Collected data entries:
==========

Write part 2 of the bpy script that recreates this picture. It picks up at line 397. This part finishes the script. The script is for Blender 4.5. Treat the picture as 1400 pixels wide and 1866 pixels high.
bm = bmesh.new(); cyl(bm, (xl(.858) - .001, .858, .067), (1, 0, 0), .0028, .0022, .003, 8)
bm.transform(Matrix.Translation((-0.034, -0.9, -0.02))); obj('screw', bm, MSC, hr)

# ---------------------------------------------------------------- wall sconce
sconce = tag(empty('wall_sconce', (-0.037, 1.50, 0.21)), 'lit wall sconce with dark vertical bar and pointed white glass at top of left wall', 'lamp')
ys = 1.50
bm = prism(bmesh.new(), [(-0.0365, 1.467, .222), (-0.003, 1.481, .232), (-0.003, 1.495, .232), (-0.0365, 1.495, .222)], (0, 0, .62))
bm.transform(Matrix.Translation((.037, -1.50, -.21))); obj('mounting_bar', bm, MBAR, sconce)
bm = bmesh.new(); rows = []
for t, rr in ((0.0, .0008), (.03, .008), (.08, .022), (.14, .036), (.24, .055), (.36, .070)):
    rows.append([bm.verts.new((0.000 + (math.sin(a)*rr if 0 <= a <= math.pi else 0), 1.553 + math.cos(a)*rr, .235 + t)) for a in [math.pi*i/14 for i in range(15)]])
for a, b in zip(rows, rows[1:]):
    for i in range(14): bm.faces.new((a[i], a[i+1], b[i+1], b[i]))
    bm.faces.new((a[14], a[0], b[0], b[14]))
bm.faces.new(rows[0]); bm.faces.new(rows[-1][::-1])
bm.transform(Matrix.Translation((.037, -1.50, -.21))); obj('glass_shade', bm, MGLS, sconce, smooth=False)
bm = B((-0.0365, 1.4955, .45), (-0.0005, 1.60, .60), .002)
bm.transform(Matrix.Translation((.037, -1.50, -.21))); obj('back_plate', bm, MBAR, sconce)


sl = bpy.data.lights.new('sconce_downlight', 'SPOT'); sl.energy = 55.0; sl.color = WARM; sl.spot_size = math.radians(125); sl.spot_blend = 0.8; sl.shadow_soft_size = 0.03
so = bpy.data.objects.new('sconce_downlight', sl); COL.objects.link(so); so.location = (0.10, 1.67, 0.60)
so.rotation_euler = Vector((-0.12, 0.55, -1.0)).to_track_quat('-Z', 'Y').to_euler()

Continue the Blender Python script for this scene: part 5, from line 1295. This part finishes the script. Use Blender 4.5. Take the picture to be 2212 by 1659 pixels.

==========

Write out all the data again, exactly as it appears.

Write part 2 of the bpy script that recreates this picture. It picks up at line 397. This part finishes the script. The script is for Blender 4.5. Treat the picture as 1400 pixels wide and 1866 pixels high.
bm = bmesh.new(); cyl(bm, (xl(.858) - .001, .858, .067), (1, 0, 0), .0028, .0022, .003, 8)
bm.transform(Matrix.Translation((-0.034, -0.9, -0.02))); obj('screw', bm, MSC, hr)

# ---------------------------------------------------------------- wall sconce
sconce = tag(empty('wall_sconce', (-0.037, 1.50, 0.21)), 'lit wall sconce with dark vertical bar and pointed white glass at top of left wall', 'lamp')
ys = 1.50
bm = prism(bmesh.new(), [(-0.0365, 1.467, .222), (-0.003, 1.481, .232), (-0.003, 1.495, .232), (-0.0365, 1.495, .222)], (0, 0, .62))
bm.transform(Matrix.Translation((.037, -1.50, -.21))); obj('mounting_bar', bm, MBAR, sconce)
bm = bmesh.new(); rows = []
for t, rr in ((0.0, .0008), (.03, .008), (.08, .022), (.14, .036), (.24, .055), (.36, .070)):
    rows.append([bm.verts.new((0.000 + (math.sin(a)*rr if 0 <= a <= math.pi else 0), 1.553 + math.cos(a)*rr, .235 + t)) for a in [math.pi*i/14 for i in range(15)]])
for a, b in zip(rows, rows[1:]):
    for i in range(14): bm.faces.new((a[i], a[i+1], b[i+1], b[i]))
    bm.faces.new((a[14], a[0], b[0], b[14]))
bm.faces.new(rows[0]); bm.faces.new(rows[-1][::-1])
bm.transform(Matrix.Translation((.037, -1.50, -.21))); obj('glass_shade', bm, MGLS, sconce, smooth=False)
bm = B((-0.0365, 1.4955, .45), (-0.0005, 1.60, .60), .002)
bm.transform(Matrix.Translation((.037, -1.50, -.21))); obj('back_plate', bm, MBAR, sconce)


sl = bpy.data.lights.new('sconce_downlight', 'SPOT'); sl.energy = 55.0; sl.color = WARM; sl.spot_size = math.radians(125); sl.spot_blend = 0.8; sl.shadow_soft_size = 0.03
so = bpy.data.objects.new('sconce_downlight', sl); COL.objects.link(so); so.location = (0.10, 1.67, 0.60)
so.rotation_euler = Vector((-0.12, 0.55, -1.0)).to_track_quat('-Z', 'Y').to_euler()

Continue the Blender Python script for this scene: part 5, from line 1295. This part finishes the script. Use Blender 4.5. Take the picture to be 2212 by 1659 pixels.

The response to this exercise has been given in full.